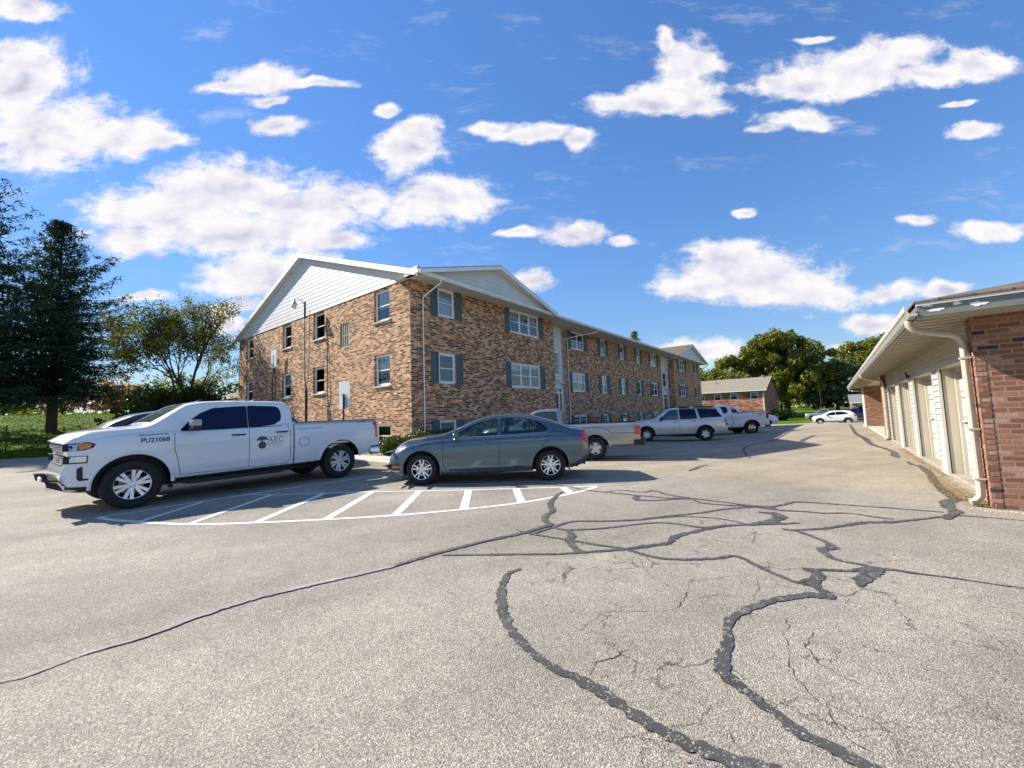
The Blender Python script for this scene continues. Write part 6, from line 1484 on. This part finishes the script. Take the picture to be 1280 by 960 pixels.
def spruce(name, loc, h, r, label, m, seed=1, group=None, tiers=26, needle=.17, base=.10, trunk_r=.28, k=1.0, per=11):
    rnd = random.Random(seed); root = empty(name, loc, 0, label, 'tree', group); mb = MB(); pts = []
    mb.tube([(0, 0, -.4), (.03, 0, h * .3), (0, .03, h * .65), (0, 0, h * .985)], [trunk_r * 1.15, trunk_r * .85, trunk_r * .45, .03], 9, caps=False)
    for t in range(tiers):
        f = t / (tiers - 1); z = h * (base + (0.985 - base) * f ** .93); L0 = r * ((1 - f) ** .84) * (1 - .28 * math.exp(-f * 12)) + .10
        nb = int(9 - 4 * f)
        for b in range(nb):
            az = 6.283 * (b + rnd.random() * .9) / nb + t * 1.7; L = L0 * rnd.choice([.55, .8, .9, 1, 1.1, 1.25]) * rnd.uniform(.9, 1.1); up0 = .05 + .5 * f + rnd.uniform(-.1, .1); droop = .30 * (1 - f) + rnd.uniform(0, .12)
            n = max(4, int(L / .38)); P = []
            for i in range(n + 1):
                s = i / n; P.append(Vector((math.cos(az) * L * s, math.sin(az) * L * s, z + L * (up0 * s - droop * (s ** 1.2) * 1.3 + .28 * s ** 3.2)) ))
            mb.tube(P, [.045 * (1 - .8 * i / n) * (1.3 - f) + .006 for i in range(n + 1)], 4, caps=False)
            side = Vector((-math.sin(az), math.cos(az), 0))
            for i in range(1, n + 1):
                s = i / n; wdt = (.17 + .30 * L * (1 - s) * .55 * (1 if s > .15 else .4))
                for sg in (-1, 1):
                    for j in range(int(1 + wdt / .16)):
                        e = P[i] + side * sg * wdt * (j + .6) / (1 + wdt / .16) * rnd.uniform(.7, 1.2) + Vector((math.cos(az), math.sin(az), 0)) * rnd.uniform(-.1, .25)
                        e.z -= .10 * j * rnd.uniform(.5, 1.8)
                        for q in range(per // 2 - (rnd.random() < .5)): pts.append((e + Vector((rnd.gauss(0, .10), rnd.gauss(0, .10), -abs(rnd.gauss(0, .13)) + .03)), 1, Vector((0, 0, 1))))
    leaf_cloud('crown', pts, needle, m, root, seed, flat=.5, aspect=.22)
    mb.obj('trunk', M_BARK, root, smooth=60, fix=False)
    return root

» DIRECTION
Copy the material above exactly and drop the pictures.

» EXPECTED OUTPUT
The Blender Python script for this scene continues. Write part 6, from line 1484 on. This part finishes the script. Take the picture to be 1280 by 960 pixels.
def spruce(name, loc, h, r, label, m, seed=1, group=None, tiers=26, needle=.17, base=.10, trunk_r=.28, k=1.0, per=11):
    rnd = random.Random(seed); root = empty(name, loc, 0, label, 'tree', group); mb = MB(); pts = []
    mb.tube([(0, 0, -.4), (.03, 0, h * .3), (0, .03, h * .65), (0, 0, h * .985)], [trunk_r * 1.15, trunk_r * .85, trunk_r * .45, .03], 9, caps=False)
    for t in range(tiers):
        f = t / (tiers - 1); z = h * (base + (0.985 - base) * f ** .93); L0 = r * ((1 - f) ** .84) * (1 - .28 * math.exp(-f * 12)) + .10
        nb = int(9 - 4 * f)
        for b in range(nb):
            az = 6.283 * (b + rnd.random() * .9) / nb + t * 1.7; L = L0 * rnd.choice([.55, .8, .9, 1, 1.1, 1.25]) * rnd.uniform(.9, 1.1); up0 = .05 + .5 * f + rnd.uniform(-.1, .1); droop = .30 * (1 - f) + rnd.uniform(0, .12)
            n = max(4, int(L / .38)); P = []
            for i in range(n + 1):
                s = i / n; P.append(Vector((math.cos(az) * L * s, math.sin(az) * L * s, z + L * (up0 * s - droop * (s ** 1.2) * 1.3 + .28 * s ** 3.2)) ))
            mb.tube(P, [.045 * (1 - .8 * i / n) * (1.3 - f) + .006 for i in range(n + 1)], 4, caps=False)
            side = Vector((-math.sin(az), math.cos(az), 0))
            for i in range(1, n + 1):
                s = i / n; wdt = (.17 + .30 * L * (1 - s) * .55 * (1 if s > .15 else .4))
                for sg in (-1, 1):
                    for j in range(int(1 + wdt / .16)):
                        e = P[i] + side * sg * wdt * (j + .6) / (1 + wdt / .16) * rnd.uniform(.7, 1.2) + Vector((math.cos(az), math.sin(az), 0)) * rnd.uniform(-.1, .25)
                        e.z -= .10 * j * rnd.uniform(.5, 1.8)
                        for q in range(per // 2 - (rnd.random() < .5)): pts.append((e + Vector((rnd.gauss(0, .10), rnd.gauss(0, .10), -abs(rnd.gauss(0, .13)) + .03)), 1, Vector((0, 0, 1))))
    leaf_cloud('crown', pts, needle, m, root, seed, flat=.5, aspect=.22)
    mb.obj('trunk', M_BARK, root, smooth=60, fix=False)
    return root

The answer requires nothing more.